Berkeley ACM A.M. Turing Laureate Colloquium

David Patterson

Wednesday, October 10, 2018

Banatao Auditorium, Sutardja Dai Hall
4:00 – 5:00 pm

This lecture will be livestreamed in 306 Soda Hall and at
https://www.youtube.com/citris/live

Abstract

In the 1980s, Mead and Conway democratized chip design and high-level language programming surpassed assembly language programming, which made instruction set advances viable. Innovations like Reduced Instruction Set Computers (RISC), superscalar, and speculation ushered in a Golden Age of computer architecture, when performance doubled every 18 months.  The ending of Dennard Scaling and Moore’s Law crippled this path; microprocessor performance improved only 3% last year! In addition to poor performance gains, Spectre recently demonstrated timing attacks on modern microprocessors that leak information at high rates.

The ending of Dennard scaling and Moore’s law and the deceleration of performance gains for standard microprocessors are not problems that must be solved but facts that if accepted offer breathtaking opportunities.  We believe high-level, domain-specific languages and architectures, freeing architects from the chains of proprietary instruction sets, and the demand from the public for improved security will usher in a new Golden Age for computer architecture. Aided by open source ecosystems, agilely developed chips will convincingly demonstrate advances and thereby accelerate commercial adoption. The instruction set philosophy of the general-purpose processors in these chips will likely be RISC, which has stood the test of time. We envision the same rapid improvement as in the last Golden Age, but this time in cost, energy, and security as well as in performance.

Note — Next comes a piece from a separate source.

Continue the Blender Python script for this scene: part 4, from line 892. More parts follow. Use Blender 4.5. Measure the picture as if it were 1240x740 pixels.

Like the 1980s, the next decade will be exciting for computer architects in academia and in industry!

Biography

David Patterson is the Pardee Professor Emeritus of Computer Science at the University of California at Berkeley, which he joined after graduating from UCLA in 1976.  His research style is to identify critical questions for the IT industry and gather inter-disciplinary groups of faculty and graduate students to answer them. The answer is typically embodied in demonstration systems, and these demonstration systems are later mirrored in commercial products. From 1982 to 1983, Patterson led the RISC project, a collaboration between UC Berkeley and the ARPA VLSI program. This project became the foundation of the highly influential SPARC micro-architecture from Sun Microsystems and has had wide influence across the field of computer design.  Between 1989 and 1993, Patterson and Berkeley colleague Randy Katz led the Redundant Arrays of Inexpensive Disks (RAID) project, which resulted in vast improvements in disk system speed and reliability. Nearly every web server in the world now uses some form of RAID.  Patterson won the ACM A.M. Turing Award in 2017 with John Hennessey.  He was made an ACM Fellow in 1994 and served as its president from 2004 to 2006. He is also a fellow of the IEEE Computer Society, and a member of the National Academy of Engineering, the National Academy of Sciences, and the American Academy of Arts and Sciences.